◆ **Aim**: Extract, exactly as written, all lines of the material below from the line that includes "wcol.outputs[2], .3, 1, 0, .6))" through its last line.

-- Begin Available records --

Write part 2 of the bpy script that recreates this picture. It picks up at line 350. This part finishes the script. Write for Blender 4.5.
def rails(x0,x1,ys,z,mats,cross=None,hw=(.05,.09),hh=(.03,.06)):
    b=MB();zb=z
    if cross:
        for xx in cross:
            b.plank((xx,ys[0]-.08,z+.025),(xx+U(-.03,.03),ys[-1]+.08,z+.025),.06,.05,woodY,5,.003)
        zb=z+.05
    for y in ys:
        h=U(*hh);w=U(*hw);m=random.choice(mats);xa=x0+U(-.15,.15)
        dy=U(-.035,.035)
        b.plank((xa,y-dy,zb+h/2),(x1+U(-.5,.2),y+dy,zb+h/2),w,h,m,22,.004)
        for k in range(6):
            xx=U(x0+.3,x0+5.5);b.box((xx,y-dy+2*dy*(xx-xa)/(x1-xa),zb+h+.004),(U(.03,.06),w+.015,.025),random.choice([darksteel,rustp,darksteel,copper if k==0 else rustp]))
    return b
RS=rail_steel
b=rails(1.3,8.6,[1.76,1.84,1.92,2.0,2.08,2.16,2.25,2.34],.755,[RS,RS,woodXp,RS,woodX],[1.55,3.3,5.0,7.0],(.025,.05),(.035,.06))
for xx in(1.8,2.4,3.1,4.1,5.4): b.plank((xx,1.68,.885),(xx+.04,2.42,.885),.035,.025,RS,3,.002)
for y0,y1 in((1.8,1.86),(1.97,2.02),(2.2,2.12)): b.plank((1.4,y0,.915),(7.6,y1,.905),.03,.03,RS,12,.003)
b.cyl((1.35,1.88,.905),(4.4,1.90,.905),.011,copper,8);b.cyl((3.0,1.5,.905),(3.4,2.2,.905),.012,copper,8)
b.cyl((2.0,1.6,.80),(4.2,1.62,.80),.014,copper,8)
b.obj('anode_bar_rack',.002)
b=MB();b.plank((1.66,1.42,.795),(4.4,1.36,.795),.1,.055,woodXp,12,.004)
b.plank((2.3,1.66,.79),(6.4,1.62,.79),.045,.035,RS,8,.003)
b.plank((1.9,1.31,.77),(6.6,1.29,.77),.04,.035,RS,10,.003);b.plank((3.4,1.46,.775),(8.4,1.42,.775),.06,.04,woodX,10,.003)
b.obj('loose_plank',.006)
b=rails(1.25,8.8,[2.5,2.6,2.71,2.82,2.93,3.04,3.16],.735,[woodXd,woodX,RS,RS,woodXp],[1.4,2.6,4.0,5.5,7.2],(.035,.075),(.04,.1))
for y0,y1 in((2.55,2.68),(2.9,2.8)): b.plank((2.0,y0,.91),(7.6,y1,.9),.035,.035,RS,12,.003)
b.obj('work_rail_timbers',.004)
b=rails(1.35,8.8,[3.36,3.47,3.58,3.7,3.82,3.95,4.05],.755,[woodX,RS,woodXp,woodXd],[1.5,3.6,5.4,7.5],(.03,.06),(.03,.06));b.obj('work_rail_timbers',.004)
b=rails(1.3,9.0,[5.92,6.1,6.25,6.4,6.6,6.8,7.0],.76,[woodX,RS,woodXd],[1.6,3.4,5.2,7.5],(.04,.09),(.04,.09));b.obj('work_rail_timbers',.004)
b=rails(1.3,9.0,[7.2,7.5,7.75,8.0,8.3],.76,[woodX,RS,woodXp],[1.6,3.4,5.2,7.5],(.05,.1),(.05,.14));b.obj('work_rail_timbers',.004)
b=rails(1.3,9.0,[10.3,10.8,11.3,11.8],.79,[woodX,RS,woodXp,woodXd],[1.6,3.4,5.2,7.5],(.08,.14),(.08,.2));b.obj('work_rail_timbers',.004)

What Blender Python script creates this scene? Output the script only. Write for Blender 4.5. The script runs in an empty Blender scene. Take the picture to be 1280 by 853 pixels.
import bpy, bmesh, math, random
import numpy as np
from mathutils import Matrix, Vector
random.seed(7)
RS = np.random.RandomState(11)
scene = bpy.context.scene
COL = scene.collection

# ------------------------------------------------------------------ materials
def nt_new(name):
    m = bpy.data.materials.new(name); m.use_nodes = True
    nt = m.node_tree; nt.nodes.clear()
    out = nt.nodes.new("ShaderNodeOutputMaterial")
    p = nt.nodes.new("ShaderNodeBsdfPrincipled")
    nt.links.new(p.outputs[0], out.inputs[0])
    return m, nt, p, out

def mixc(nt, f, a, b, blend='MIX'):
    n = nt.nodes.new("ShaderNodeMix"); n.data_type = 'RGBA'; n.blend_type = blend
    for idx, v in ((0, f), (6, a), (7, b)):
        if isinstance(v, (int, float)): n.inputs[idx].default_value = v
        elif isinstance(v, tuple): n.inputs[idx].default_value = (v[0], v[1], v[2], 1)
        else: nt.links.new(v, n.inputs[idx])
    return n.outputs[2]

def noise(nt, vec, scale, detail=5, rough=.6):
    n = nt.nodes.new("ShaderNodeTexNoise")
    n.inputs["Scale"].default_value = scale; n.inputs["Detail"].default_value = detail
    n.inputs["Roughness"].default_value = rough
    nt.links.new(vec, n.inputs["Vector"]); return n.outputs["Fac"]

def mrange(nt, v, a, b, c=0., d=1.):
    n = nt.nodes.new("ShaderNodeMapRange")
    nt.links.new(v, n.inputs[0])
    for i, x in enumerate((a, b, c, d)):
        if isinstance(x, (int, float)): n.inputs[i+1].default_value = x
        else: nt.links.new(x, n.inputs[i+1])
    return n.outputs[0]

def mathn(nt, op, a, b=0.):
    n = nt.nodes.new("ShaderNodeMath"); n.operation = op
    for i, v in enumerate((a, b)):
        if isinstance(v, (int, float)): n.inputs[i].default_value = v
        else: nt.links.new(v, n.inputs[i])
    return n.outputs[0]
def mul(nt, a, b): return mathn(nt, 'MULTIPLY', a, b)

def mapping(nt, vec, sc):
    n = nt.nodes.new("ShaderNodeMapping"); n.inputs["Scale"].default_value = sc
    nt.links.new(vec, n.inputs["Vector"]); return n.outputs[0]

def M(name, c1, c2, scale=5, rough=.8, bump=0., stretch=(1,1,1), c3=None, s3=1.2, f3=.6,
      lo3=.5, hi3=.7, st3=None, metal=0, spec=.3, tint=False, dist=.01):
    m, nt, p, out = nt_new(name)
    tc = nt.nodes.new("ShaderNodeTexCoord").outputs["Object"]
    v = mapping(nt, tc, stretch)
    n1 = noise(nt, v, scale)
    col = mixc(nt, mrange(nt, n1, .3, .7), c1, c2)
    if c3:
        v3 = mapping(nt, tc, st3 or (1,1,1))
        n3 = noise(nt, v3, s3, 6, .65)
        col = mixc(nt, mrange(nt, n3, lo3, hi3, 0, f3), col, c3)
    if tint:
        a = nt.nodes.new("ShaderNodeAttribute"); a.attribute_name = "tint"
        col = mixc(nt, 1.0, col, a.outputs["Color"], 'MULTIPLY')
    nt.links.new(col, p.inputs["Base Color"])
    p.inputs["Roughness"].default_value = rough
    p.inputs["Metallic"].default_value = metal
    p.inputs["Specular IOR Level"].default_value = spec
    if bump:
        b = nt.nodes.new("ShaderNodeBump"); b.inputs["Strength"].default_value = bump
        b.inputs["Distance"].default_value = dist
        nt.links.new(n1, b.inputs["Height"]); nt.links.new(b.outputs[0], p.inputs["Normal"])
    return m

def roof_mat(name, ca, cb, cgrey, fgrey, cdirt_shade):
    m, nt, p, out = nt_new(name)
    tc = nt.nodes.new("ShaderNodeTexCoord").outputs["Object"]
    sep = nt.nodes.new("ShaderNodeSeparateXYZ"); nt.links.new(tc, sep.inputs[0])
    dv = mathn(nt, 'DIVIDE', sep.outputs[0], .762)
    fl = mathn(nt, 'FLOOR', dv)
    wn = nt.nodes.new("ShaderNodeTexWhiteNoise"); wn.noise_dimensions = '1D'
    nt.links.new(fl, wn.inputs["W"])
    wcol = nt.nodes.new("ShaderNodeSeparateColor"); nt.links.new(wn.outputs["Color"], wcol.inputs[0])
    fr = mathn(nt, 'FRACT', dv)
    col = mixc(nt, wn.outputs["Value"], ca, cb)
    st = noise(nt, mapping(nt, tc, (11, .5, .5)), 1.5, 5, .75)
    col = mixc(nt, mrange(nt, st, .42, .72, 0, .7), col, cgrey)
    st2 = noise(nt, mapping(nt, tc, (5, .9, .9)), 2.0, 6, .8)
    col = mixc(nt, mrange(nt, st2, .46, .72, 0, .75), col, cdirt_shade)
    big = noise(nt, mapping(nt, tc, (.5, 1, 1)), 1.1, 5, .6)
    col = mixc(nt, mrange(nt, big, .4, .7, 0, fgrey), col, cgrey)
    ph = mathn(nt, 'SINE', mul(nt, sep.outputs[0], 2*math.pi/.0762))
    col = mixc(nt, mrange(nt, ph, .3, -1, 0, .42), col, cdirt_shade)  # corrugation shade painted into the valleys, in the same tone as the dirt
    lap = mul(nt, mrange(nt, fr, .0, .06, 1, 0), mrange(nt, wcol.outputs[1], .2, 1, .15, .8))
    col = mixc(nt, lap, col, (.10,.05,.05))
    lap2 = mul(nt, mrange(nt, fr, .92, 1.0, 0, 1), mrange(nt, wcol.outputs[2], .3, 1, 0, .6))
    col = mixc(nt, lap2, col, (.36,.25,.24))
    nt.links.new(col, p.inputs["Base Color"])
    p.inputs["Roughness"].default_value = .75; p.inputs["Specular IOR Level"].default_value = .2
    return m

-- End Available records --

◆ **Written solution**:
    lap2 = mul(nt, mrange(nt, fr, .92, 1.0, 0, 1), mrange(nt, wcol.outputs[2], .3, 1, 0, .6))
    col = mixc(nt, lap2, col, (.36,.25,.24))
    nt.links.new(col, p.inputs["Base Color"])
    p.inputs["Roughness"].default_value = .75; p.inputs["Specular IOR Level"].default_value = .2
    return m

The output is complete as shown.